Monday, October 4, 2010

TT Weekend #1: Jump in the Fire

I'm particularly tired this morning, as I begin to navigate my way out of the perfect storm my life has been the last couple of weeks.  Yoga has been intense, work has been intense, school has been intense, and then there's me, in the middle of it all, juggling the plates that I put into motion, not sleeping for thinking about keeping it all in the air, awake for as long as is required to keep it all going.

But now the paper I have due in Mammalogy tonight is done, the reading is done, Teacher Training weekend #1 is done.  I can let my shoulders down a little and reflect.
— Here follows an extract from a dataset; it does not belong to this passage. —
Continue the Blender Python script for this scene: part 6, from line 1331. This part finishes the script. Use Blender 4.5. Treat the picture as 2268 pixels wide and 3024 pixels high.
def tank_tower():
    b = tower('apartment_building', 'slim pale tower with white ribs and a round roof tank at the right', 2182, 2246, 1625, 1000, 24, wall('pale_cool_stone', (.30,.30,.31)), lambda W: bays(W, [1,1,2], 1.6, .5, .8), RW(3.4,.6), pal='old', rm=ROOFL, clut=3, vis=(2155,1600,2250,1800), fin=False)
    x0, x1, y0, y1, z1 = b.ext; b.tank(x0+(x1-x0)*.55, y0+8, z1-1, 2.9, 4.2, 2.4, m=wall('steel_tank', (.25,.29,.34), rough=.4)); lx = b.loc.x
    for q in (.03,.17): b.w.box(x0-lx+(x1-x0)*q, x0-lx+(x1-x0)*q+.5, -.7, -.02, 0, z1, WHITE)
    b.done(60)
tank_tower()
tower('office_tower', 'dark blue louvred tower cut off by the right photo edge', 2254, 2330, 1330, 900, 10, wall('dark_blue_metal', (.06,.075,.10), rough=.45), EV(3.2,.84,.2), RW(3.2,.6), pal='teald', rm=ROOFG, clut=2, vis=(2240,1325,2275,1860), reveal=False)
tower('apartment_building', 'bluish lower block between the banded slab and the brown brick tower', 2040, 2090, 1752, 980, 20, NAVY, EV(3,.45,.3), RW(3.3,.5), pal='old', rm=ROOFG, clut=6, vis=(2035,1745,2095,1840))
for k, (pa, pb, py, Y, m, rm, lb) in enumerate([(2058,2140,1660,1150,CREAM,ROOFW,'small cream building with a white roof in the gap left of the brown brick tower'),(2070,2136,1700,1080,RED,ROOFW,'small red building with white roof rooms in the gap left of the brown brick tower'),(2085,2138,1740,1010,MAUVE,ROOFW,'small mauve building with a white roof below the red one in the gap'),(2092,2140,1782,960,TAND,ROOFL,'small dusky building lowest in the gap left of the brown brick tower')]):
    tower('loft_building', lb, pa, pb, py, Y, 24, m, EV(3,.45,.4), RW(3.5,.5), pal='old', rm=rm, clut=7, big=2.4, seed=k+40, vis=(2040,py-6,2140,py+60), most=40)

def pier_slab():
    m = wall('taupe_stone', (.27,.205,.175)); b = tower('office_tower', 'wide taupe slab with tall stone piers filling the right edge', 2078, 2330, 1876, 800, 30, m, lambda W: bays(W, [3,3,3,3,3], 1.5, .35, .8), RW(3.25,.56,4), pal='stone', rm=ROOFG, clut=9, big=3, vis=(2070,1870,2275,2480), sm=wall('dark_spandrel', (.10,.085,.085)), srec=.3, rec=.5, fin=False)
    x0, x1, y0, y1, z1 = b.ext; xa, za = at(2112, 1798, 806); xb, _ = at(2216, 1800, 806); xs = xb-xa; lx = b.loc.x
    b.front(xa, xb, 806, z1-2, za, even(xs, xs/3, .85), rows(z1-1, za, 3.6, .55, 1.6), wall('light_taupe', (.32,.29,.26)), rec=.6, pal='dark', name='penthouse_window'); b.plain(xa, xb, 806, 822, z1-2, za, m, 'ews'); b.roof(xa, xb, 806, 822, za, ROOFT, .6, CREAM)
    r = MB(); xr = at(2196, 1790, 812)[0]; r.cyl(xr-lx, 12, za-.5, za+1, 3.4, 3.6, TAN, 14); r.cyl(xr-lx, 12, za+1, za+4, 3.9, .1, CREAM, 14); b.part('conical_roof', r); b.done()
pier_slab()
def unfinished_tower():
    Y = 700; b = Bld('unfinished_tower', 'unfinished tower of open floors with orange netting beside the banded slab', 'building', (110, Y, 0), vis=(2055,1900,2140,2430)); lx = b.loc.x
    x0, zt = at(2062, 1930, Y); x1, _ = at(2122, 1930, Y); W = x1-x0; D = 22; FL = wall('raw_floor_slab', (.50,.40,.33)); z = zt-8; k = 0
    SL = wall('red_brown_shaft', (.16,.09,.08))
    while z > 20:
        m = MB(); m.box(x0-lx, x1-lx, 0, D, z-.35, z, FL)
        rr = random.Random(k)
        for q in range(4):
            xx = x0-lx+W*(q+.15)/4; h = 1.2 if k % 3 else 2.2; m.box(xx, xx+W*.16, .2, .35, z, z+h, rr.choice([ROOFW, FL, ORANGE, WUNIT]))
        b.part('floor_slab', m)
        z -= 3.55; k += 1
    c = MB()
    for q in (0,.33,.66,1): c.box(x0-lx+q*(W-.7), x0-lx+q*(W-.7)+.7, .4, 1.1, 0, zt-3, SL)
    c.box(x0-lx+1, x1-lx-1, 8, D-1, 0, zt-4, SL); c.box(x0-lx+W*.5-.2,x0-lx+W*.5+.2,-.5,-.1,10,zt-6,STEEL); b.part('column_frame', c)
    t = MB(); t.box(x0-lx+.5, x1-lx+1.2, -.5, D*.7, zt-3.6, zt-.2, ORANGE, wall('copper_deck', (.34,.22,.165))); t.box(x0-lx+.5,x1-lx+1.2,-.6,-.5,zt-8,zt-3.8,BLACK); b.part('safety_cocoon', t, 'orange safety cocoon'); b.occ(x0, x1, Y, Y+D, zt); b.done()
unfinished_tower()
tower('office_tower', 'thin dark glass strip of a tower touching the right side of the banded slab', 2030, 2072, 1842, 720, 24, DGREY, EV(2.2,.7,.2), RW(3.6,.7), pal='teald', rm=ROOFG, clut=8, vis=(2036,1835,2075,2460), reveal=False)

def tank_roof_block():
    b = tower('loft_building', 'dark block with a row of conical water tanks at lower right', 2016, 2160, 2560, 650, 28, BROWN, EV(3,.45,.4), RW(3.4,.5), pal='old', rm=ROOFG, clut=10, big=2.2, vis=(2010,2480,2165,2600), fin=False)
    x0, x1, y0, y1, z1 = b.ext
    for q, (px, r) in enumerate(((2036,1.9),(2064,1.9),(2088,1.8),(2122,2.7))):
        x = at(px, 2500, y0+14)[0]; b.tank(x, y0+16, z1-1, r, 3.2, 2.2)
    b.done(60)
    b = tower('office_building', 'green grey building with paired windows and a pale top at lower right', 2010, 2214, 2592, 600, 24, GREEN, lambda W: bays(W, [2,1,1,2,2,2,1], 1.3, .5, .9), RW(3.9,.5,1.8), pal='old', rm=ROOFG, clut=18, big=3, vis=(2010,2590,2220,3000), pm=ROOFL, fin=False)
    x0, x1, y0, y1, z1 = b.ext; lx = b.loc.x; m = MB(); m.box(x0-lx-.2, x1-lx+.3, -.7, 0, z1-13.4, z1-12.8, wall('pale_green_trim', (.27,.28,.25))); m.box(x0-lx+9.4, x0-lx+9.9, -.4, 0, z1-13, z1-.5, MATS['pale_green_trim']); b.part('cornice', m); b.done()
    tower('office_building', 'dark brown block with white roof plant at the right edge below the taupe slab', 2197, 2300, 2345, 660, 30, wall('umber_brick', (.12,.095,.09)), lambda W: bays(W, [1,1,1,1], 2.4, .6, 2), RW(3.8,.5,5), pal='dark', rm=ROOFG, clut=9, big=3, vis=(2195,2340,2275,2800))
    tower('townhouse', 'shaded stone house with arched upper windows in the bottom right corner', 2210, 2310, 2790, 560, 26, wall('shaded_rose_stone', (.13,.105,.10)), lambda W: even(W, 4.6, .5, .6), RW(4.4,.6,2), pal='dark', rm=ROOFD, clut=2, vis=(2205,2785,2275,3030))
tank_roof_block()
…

Just for a smidge, though, since I still have an intense work-day ahead.  And work has been so crazy lately, a phenomenon I am observing with a weird sense of calm most of the time, panic at some others.  Once I'm in the car tonight after Mammalogy lecture, I think I'll be able to fully let it all go and potentially sleep for more than 5 hours at a go.

OK, so Teacher Training.

Wow.

Sianna is masterful, just an amazing teacher, just so inspiring with her stack of bound Clairefontaine notebooks, delivery and utter knowing of her subject.  I feel so fortunate to be in her presence, to be learning to be a teacher from her.

I think we were teaching a pose to each other within the first 15 minutes of starting the first class.  I so appreciated being thrown into it, the deep and repeated trust that we can all do this, that we're ready, that it's our time.

It is a huge stretch.  It's humbling, to say the least, to find myself in the seat of the teacher and discover that my words, oh great life-long familiars, have utterly deserted me.  It's humbling to come to know that listening, even listening deeply for years and years, that note-taking and reading and studying, while good, don't make it any easier for the right words to come tumbling from my mouth just like that.  The motions are so familiar and yet standing in front of eager students listening for instruction, how humbling and challenging and awe-inspiring to find the way to call out the Twister, color it with poetry, watch the bodies take the form.

The one-on-one work is the hardest.  Somehow it's easier to be in a group of 6 or 10, teaching to more people.  The feedback is lovely and helpful.

And it's magic really, to know that you're in a position of really being able to help people, help them to feel good, just by connecting them to what they already are, to stand there on strong feet and see the effect of the words on different bodies, the way a phrase can inspire a person to grow larger into their own shape.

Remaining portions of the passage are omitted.